Brazil is the world's second largest producer of ethanol fuels. The Brazilian car manufacturing industry developed flexible-fuel vehicles that can run on any proportion of gasoline (E20-E25 blend) and hydrous ethanol (E100). Introduced in the market in 2003, flex vehicles became a commercial success dominating the passenger vehicle market with a 94% market share of all new cars and light vehicles sold in 2013. By mid-2010 there were 70 flex models available in the market, and as of December 2013, a total of 15 car manufacturers produce flex-fuel engines, dominating all light vehicle segments except sports cars, off-road vehicles and minivans. The cumulative production of flex-fuel cars and light commercial vehicles reached the milestone of 10 million vehicles in March 2010 and the 20 million-unit milestone was reached in June 2013. As of June 2015, flex-fuel light-duty vehicle cumulative sales totaled 25.5 million units and production of flex motorcycles totaled 4 million in March 2015. India needs to do the same even if it costs more than what it pays right now to foreign countries for its oil import, i.e. $177 billion in this endeavor. Despite having 7th largest land mass (nearly 1/6th of Russia and 1/3rd of US as well as China also), India has 2nd largest arable land area in the world, nearly equal to the US, the largest in the world. US agriculture production, employing only 2% of its population, is much more than India. Hence India can easily do what Brazil has done.

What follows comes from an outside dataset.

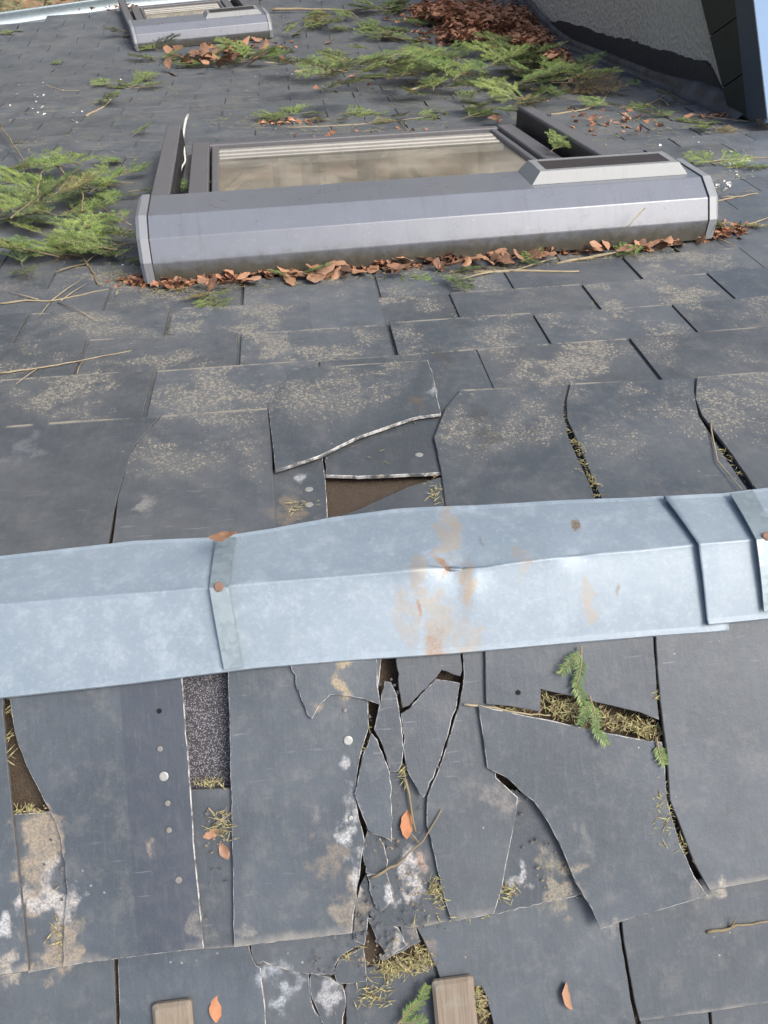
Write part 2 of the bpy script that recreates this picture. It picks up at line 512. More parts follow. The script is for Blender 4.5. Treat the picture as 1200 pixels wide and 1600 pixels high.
def mesh_obj(name, verts, faces, mats, parent=None, fmat=None, uvs=None, smooth=False):
    me = bpy.data.meshes.new(name)
    me.from_pydata([tuple(v) for v in verts], [], faces)
    for m in (mats if isinstance(mats, (list, tuple)) else [mats]):
        me.materials.append(m)
    if fmat:
        for p, i in zip(me.polygons, fmat):
            p.material_index = i
    if uvs is not None:
        ul = me.uv_layers.new(name='UVMap')
        for lp in me.loops:
            ul.data[lp.index].uv = uvs[lp.vertex_index]
    if smooth:
        for p in me.polygons:
            p.use_smooth = True
    me.update()
    o = bpy.data.objects.new(name, me)
    return link(o, parent)


def tag(o, label=None, cat=None, group=None, kind=None):
    if label:
        o['label'] = label
    if cat:
        o['category'] = cat
    if group:
        o['group'] = group
    if kind:
        o['kind'] = kind
    return o


def empty(name, loc=(0, 0, 0), label=None, cat=None, group=None):
    o = bpy.data.objects.new(name, None)
    o.empty_display_size = .05
    o.location = loc
    link(o)
    return tag(o, label, cat, group)


class MB:
    """collects simple shapes for one mesh"""
    def __init__(s):
        s.v, s.f, s.mi = [], [], []

    def add(s, vs, fs, m=0):
        b = len(s.v)
        s.v += [Vector(x) for x in vs]
        s.f += [tuple(i + b for i in f) for f in fs]
        s.mi += [m] * len(fs)

    def box(s, c0, c1, m=0, tf=None, bev=0.0):
        x0, y0, z0 = c0
        x1, y1, z1 = c1
        b = bev
        if b:
            vs = []
            for z, i in ((z0, 0), (z1 - b, 0), (z1, b)):
                vs += [(x0 + i, y0 + i, z), (x1 - i, y0 + i, z), (x1 - i, y1 - i, z), (x0 + i, y1 - i, z)]
            fs = [(3, 2, 1, 0), (8, 9, 10, 11)]
            for k in (0, 4):
                fs += [(k + i, k + (i + 1) % 4, k + 4 + (i + 1) % 4, k + 4 + i) for i in range(4)]
        else:
            vs = [(x, y, z) for z in (z0, z1) for x, y in ((x0, y0), (x1, y0), (x1, y1), (x0, y1))]
            fs = [(3, 2, 1, 0), (4, 5, 6, 7)] + [(i, (i + 1) % 4, 4 + (i + 1) % 4, 4 + i) for i in range(4)]
        if tf:
            vs = [tf(*v) for v in vs]
        s.add(vs, fs, m)

    def tube(s, pts, rads, n=6, m=0):
        pts = [Vector(p) for p in pts]
        if not isinstance(rads, (list, tuple)):
            rads = [rads] * len(pts)
        vs, fs = [], []
        up = Vector((.3, .2, 1)).normalized()
        for i, p in enumerate(pts):
            d = (pts[min(i + 1, len(pts) - 1)] - pts[max(i - 1, 0)]).normalized()
            a = d.cross(up)
            if a.length < 1e-4:
                a = d.cross(Vector((1, 0, 0)))
            a.normalize()
            b = d.cross(a)
            vs += [p + (a * cos(2 * pi * k / n) + b * sin(2 * pi * k / n)) * rads[i] for k in range(n)]
        for i in range(len(pts) - 1):
            fs += [(i * n + k, i * n + (k + 1) % n, (i + 1) * n + (k + 1) % n, (i + 1) * n + k) for k in range(n)]
        fs += [tuple(range(n))[::-1], tuple(range((len(pts) - 1) * n, len(pts) * n))]
        s.add(vs, fs, m)

    def disc(s, c, nrm, r, t, n=12, m=0):
        nrm = Vector(nrm).normalized()
        a = nrm.orthogonal().normalized()
        b = nrm.cross(a)
        c = Vector(c)
        ring = lambda rr, h: [c + nrm * h + (a * cos(2 * pi * k / n) + b * sin(2 * pi * k / n)) * rr for k in range(n)]
        vs = ring(r, 0) + ring(r, t * .6) + ring(r * .75, t)
        fs = [(k, (k + 1) % n, n + (k + 1) % n, n + k) for k in range(n)] + [(n + k, n + (k + 1) % n, 2 * n + (k + 1) % n, 2 * n + k) for k in range(n)]
        fs.append(tuple(range(2 * n, 3 * n)))
        s.add(vs, fs, m)

    def build(s, name, mats, parent=None, smooth=False):
        return mesh_obj(name, s.v, s.f, mats, parent, s.mi, smooth=smooth)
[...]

India imports consumer items like phones, furniture, water coolers, and erickshaws, to name few, mainly from China. India can easily manufacture these by doing reverse engineering which China does with everything, from phones to military aircrafts. Private firms in India may not manufacture these consumer items as they would not like to have loss making plants but the government should manufacture these by providing subsidies which China does with majority of items it manufactures. Also one manufacturing job creates additional jobs as the worker would buy consumer items like say food, clothes and car, children would go to school and he would rent or construct house, increasing spending in housing sector. Hence by importing items like furniture, country is losing these additional jobs apart from the manufacturing jobs directly associated with the item in consideration.